Later that month, there was a public informational meeting and at a separate meeting, the aldermen discussed in more detail the design aspects of the bridge with Crispell-Snyder's Sue Barker. In October 2009, the city received word from the state and federal government that it was approved for stimulus funds to pay for the reconstruction project.

Former aldermanic candidate Terry O'Neill agreed with Condos.

"When the City Council was considering a cosmetic repair, there was discussion about the options," he said. "Now that it is going to be torn down, there is silence. No picture of the bridge and no construction schedule about how long it will be closed."

Alderwoman Ellyn Kehoe said there has been "considerable discussion" about the bridge.

Jordan also said discussions about the bridge work occurred just before all the problems started with the council last year.

He said after the talks about the design and obtaining the funding occurred last August, the plan was to bring the issue to the council.
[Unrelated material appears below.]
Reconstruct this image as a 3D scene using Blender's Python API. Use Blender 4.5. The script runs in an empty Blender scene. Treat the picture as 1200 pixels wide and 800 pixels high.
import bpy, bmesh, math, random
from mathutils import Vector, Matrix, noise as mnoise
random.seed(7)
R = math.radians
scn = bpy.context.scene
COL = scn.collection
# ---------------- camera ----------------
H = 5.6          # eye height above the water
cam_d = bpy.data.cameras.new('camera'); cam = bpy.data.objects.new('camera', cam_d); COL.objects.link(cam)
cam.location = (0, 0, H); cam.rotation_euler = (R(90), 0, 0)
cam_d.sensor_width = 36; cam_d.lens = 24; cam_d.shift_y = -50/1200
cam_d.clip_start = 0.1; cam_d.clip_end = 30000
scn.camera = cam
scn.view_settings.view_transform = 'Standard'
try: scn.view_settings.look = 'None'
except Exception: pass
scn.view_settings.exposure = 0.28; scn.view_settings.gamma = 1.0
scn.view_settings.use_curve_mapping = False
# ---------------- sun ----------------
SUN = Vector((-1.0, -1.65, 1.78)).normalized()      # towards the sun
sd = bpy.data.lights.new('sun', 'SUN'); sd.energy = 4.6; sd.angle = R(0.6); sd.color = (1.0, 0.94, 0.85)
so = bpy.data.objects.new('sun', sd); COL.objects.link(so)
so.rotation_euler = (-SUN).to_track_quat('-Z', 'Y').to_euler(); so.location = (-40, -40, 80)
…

But, then there was no council following the suspensions of four aldermen by former mayor Bill Chesen. Jordan said there was no council at the time and the information regarding the bridge had to be sent to the state to obtain the funding.

"We didn't have a council and we had a deadline," Jordan said.

Although Monday's agenda item included wording for a possible discussion about a temporary pedestrian walkway, that issue was not discussed. According to Jordan, a temporary walkway constructed during the bridge closure would cost about $125,000.